● Recorded information:
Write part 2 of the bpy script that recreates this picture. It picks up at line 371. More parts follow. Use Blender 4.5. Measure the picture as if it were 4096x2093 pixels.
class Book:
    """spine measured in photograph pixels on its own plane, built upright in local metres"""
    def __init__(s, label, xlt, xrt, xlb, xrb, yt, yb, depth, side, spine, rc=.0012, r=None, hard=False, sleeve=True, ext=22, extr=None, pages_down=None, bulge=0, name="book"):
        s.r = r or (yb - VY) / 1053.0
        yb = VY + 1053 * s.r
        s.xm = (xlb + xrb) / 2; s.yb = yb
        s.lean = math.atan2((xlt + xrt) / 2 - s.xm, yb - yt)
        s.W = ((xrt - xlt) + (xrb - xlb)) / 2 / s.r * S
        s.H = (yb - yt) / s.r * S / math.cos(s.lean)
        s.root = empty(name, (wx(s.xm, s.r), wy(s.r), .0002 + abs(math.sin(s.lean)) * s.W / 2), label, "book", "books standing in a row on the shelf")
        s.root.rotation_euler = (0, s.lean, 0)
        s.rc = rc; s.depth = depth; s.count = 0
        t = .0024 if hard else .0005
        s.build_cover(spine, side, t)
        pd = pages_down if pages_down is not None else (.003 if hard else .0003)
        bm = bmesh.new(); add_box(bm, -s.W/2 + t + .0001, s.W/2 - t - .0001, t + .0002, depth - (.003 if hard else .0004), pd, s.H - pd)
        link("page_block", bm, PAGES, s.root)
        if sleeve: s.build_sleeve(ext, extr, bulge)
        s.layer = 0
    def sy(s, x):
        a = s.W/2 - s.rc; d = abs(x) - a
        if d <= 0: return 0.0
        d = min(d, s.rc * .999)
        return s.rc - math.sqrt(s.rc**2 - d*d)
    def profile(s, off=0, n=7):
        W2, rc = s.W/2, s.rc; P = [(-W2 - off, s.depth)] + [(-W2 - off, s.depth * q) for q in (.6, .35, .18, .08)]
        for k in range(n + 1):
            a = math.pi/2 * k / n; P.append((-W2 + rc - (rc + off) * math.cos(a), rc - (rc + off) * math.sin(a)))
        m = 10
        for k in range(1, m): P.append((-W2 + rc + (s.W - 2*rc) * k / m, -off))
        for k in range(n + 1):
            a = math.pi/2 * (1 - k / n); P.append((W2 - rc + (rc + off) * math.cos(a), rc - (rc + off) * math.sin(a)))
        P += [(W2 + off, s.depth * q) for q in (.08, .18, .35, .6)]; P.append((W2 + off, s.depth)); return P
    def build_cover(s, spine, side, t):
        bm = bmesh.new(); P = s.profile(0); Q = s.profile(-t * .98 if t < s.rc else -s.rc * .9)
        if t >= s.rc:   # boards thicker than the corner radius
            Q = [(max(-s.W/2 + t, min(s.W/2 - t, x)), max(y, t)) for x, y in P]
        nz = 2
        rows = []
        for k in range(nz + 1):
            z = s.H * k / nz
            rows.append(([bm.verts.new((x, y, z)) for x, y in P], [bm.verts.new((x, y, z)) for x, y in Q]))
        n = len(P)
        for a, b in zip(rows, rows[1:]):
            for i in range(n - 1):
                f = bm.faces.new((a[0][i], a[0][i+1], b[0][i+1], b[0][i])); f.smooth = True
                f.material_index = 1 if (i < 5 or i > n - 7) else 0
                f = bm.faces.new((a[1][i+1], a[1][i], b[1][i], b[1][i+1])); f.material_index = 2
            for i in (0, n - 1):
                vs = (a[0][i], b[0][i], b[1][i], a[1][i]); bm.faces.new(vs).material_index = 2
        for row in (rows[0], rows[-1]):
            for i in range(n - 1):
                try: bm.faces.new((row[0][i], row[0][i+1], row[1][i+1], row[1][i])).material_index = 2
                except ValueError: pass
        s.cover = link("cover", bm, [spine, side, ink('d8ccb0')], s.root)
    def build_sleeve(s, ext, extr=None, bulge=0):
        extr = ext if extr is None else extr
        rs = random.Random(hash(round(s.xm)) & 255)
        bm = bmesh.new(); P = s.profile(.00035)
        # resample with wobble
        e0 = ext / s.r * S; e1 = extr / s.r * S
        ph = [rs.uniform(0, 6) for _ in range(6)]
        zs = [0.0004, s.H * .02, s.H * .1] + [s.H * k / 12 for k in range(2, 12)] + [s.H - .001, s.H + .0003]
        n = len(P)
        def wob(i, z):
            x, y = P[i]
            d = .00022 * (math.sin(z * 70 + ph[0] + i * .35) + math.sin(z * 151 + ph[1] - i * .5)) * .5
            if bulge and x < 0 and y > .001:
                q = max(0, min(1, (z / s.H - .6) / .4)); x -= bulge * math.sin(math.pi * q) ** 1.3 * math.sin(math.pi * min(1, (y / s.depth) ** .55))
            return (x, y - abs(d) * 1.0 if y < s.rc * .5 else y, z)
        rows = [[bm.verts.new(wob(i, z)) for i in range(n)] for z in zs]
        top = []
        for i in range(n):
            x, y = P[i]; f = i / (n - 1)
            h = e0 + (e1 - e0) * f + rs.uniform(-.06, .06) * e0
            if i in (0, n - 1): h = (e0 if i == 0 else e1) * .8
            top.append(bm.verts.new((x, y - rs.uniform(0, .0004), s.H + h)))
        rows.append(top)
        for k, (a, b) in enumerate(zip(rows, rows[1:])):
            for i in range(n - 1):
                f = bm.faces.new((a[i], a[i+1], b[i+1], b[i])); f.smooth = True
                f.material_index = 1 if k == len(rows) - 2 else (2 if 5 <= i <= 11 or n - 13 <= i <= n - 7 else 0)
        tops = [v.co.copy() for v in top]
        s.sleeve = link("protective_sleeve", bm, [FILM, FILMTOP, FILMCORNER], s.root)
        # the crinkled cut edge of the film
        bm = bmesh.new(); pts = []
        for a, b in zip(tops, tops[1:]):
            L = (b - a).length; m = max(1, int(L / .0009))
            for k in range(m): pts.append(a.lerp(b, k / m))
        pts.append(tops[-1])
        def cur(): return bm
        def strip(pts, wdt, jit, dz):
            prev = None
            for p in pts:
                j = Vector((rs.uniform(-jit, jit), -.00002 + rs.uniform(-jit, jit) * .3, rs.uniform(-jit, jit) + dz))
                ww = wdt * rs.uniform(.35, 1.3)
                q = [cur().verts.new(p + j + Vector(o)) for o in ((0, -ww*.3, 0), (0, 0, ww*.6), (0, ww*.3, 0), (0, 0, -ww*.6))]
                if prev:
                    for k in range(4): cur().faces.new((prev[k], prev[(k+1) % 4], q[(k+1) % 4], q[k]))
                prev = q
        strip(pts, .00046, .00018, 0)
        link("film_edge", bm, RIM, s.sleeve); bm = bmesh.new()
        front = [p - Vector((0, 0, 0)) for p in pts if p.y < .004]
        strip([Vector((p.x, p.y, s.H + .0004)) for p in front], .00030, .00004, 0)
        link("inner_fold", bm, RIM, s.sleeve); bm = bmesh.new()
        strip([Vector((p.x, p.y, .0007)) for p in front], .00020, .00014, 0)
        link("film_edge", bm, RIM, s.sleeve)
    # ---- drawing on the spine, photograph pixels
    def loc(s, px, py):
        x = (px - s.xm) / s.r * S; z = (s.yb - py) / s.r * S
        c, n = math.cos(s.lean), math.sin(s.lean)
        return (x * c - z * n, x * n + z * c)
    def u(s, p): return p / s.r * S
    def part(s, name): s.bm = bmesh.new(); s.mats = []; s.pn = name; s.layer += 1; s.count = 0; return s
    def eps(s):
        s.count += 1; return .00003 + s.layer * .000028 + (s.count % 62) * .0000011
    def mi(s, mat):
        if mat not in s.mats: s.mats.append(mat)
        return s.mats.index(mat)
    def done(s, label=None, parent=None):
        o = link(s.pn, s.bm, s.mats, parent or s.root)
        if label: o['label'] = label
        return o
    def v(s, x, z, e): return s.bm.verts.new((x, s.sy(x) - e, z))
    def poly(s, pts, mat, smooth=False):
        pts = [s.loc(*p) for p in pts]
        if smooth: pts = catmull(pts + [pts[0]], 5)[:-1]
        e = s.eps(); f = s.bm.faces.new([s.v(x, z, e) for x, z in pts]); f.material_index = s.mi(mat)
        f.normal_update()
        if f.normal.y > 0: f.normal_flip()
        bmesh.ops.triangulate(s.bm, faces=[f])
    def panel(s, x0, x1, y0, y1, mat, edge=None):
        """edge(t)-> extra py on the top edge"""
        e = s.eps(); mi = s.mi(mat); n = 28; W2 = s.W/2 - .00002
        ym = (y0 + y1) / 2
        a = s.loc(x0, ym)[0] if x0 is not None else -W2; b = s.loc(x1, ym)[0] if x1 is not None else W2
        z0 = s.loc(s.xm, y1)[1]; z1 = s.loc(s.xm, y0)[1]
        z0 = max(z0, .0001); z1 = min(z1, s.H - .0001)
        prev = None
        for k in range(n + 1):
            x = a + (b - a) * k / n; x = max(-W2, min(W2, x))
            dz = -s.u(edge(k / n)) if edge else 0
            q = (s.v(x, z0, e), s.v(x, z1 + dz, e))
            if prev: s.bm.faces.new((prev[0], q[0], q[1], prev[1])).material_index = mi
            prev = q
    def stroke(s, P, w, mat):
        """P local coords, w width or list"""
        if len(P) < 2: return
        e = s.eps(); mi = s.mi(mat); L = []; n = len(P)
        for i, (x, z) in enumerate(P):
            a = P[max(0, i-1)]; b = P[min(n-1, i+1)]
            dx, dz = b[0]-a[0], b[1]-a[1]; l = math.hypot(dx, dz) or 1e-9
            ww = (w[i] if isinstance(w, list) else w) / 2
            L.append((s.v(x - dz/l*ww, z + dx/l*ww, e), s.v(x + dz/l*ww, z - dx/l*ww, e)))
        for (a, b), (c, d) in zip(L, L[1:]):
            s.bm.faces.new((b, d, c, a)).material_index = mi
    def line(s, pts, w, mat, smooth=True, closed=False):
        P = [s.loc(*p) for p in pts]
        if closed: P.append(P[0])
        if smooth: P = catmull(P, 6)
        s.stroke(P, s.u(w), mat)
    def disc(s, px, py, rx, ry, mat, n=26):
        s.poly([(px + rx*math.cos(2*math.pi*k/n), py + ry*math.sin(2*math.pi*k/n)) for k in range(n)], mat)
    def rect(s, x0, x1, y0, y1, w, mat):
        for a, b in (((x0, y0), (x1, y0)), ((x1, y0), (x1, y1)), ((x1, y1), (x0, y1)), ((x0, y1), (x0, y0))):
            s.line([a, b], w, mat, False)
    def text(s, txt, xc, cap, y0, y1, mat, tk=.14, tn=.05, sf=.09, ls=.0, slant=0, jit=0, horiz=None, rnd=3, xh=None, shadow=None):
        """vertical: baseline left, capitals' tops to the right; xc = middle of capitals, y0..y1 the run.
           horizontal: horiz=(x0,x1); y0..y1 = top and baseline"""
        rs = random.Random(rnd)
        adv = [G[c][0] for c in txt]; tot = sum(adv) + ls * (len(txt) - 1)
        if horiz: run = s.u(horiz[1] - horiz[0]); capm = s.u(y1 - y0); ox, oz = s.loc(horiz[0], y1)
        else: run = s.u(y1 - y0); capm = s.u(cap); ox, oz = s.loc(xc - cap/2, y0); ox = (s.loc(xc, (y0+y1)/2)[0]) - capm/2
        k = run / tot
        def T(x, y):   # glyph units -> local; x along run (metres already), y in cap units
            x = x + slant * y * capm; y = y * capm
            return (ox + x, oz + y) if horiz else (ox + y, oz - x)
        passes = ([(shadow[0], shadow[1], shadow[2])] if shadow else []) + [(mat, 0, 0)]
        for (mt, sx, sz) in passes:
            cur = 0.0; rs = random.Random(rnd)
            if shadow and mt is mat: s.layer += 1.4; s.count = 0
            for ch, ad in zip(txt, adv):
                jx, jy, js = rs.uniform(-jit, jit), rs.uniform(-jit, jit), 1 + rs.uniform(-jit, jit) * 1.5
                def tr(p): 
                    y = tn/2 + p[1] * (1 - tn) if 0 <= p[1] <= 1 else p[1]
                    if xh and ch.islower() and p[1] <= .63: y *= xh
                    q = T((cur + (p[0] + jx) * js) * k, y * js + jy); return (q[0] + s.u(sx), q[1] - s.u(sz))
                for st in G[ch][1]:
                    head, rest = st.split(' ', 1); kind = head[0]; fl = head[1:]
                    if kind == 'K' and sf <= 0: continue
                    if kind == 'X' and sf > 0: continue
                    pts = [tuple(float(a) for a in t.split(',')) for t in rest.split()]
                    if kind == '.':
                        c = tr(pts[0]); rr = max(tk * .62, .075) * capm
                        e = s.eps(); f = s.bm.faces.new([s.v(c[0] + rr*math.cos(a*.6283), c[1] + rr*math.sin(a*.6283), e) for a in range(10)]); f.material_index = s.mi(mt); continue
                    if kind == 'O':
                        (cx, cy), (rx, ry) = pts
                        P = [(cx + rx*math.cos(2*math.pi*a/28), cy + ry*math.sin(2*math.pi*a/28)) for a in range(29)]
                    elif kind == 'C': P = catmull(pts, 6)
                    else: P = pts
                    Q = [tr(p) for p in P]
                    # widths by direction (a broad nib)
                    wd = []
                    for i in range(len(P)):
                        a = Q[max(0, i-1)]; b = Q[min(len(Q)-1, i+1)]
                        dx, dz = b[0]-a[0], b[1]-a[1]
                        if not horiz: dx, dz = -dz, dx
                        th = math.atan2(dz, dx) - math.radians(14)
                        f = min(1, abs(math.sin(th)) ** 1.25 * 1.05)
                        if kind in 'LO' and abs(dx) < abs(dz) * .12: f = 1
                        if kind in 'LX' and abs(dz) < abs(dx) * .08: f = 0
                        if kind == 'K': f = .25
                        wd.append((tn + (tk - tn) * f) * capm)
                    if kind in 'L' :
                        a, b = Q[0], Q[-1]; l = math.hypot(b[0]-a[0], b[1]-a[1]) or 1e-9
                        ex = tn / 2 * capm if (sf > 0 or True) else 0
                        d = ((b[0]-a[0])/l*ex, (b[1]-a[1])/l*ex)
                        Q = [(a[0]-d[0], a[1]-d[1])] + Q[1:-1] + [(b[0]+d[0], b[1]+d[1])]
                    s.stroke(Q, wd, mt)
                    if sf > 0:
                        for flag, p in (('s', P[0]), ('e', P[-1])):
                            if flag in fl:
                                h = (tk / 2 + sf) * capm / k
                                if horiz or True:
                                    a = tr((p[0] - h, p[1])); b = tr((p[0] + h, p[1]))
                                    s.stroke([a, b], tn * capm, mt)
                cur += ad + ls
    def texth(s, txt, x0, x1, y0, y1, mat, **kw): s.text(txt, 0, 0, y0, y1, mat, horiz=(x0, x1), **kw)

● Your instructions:
Identify every line holding the word "part" and copy it out.

● Answer:
Write part 2 of the bpy script that recreates this picture. It picks up at line 371. More parts follow. Use Blender 4.5. Measure the picture as if it were 4096x2093 pixels.
    def part(s, name): s.bm = bmesh.new(); s.mats = []; s.pn = name; s.layer += 1; s.count = 0; return s